После окончания Второй мировой войны именно те политические партии, которые больше всех говорили от имени прав человека о необходимости борьбы с колониальной политикой, сформировали наиболее жестоких руководителей Франции в колониях: таковы Мариус Муте в Индокитае, Рене Нежлен и Робер Лакост в Алжире, причем все трое были социалистами из СФИО.
Все эти противоречия, резкие перемены, непоследовательные поступки, ситуации слишком важны, чтобы не замечать их. Являются ли они обратными примерами для тезиса о наличии признанной оппозиции между правыми и левыми? Являются ли они «патологией», которая противоречит «норме»? Ставить вопрос таким образом означало бы признать то, что нация является застывшим организмом, чье будущее предначертано, предопределено.
Однако ситуации меняются, и люди могут сталкиваться с потрясениями, с которыми они не справляются, что приводит в большей степени к изменению поведения, чем к смене идеологических убеждений. Нужно ли напомнить об алжирских французах, в частности, из Орана? В большинстве своем они голосовали до 1954 г. за коммунистов или социалистов, затем стали основной наиболее отчаянных батальонов ОАС и, вернувшись во Францию, пошли за националистом Жаном Луи Тиксье-Виньянкуром, призывавшим их голосовать за Миттерана в 1965 г., чтобы отомстить де Голлю, а многие из них уже в 80-е годы стали сторонниками Жана Мари Ле Пена.
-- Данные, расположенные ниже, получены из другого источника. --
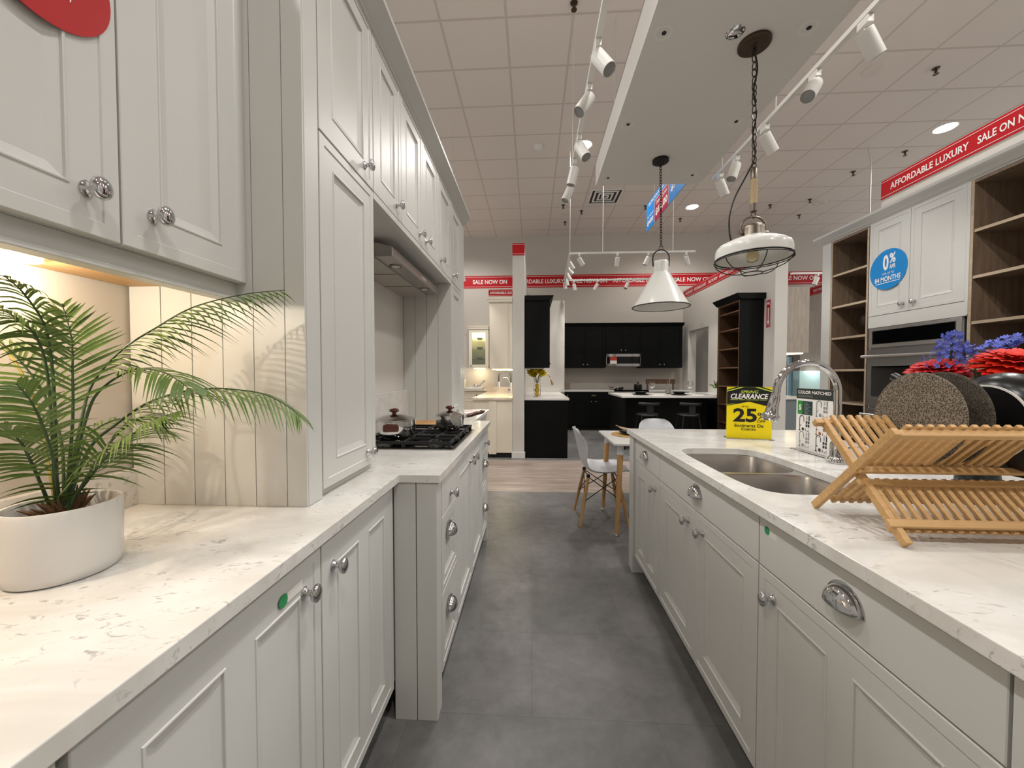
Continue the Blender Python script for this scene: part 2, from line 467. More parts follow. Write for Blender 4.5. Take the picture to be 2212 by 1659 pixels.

Но можно ли ставить в один ряд поведение электората, политические обязательства армии и их отношение к трагическим обстоятельствам, которые они испытали в жизни?
С этими оговорками остается, как говорил историк Андре Зигфрид, «инстинктивно угадывать, принадлежит этот человек к правым или левым, а из двух человек — кто левее другого. Но если требуется сказать, почему это так, а не иначе, то начинаются трудности».